Selective oxidation of methanol to form dimethoxymethane and methyl formate over a monolayer V2O5/TiO2 catalyst

•The oxidation of methanol over a monolayer V2O5/TiO2 catalyst was examined.•At low temperatures, dimethoxymethane and methyl formate are the main products.•Under mild conditions, the production of formaldehyde is greatly inhibited.•According to in situ X-ray photoelectron spectroscopy, the reaction involves reversible reduction of V5+ cations.•The oxidation of methanol proceeds through the classical Mars–van Krevelen mechanism. The oxidation of methanol over highly dispersed vanadia supported on TiO2 (anatase) has been investigated using in situ Fourier transform infrared spectroscopy (FTIR), near ambient pressure X-ray photoelectron spectroscopy (NAP XPS), X-ray absorption near-edge structure (XANES), and a temperature-programmed reaction technique.

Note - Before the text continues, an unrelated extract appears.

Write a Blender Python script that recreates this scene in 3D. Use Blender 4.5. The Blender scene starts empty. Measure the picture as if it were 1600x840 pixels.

The data were complemented by kinetic measurements collected in a flow reactor. It was found that dimethoxymethane competes with methyl formate at low temperatures, while the production of formaldehyde is greatly inhibited. Under the reaction conditions, the FTIR spectra show the presence of non-dissociatively adsorbed molecules of methanol, in addition to adsorbed methoxy, dioxymethylene, and formate species. According to the NAP XPS and XANES data, the reaction involves a reversible reduction of V5+ cations, indicating that the vanadia lattice oxygen participates in the oxidation of methanol via the classical Mars–van Krevelen mechanism. A detailed mechanism for the oxidation of methanol on vanadia catalysts is discussed.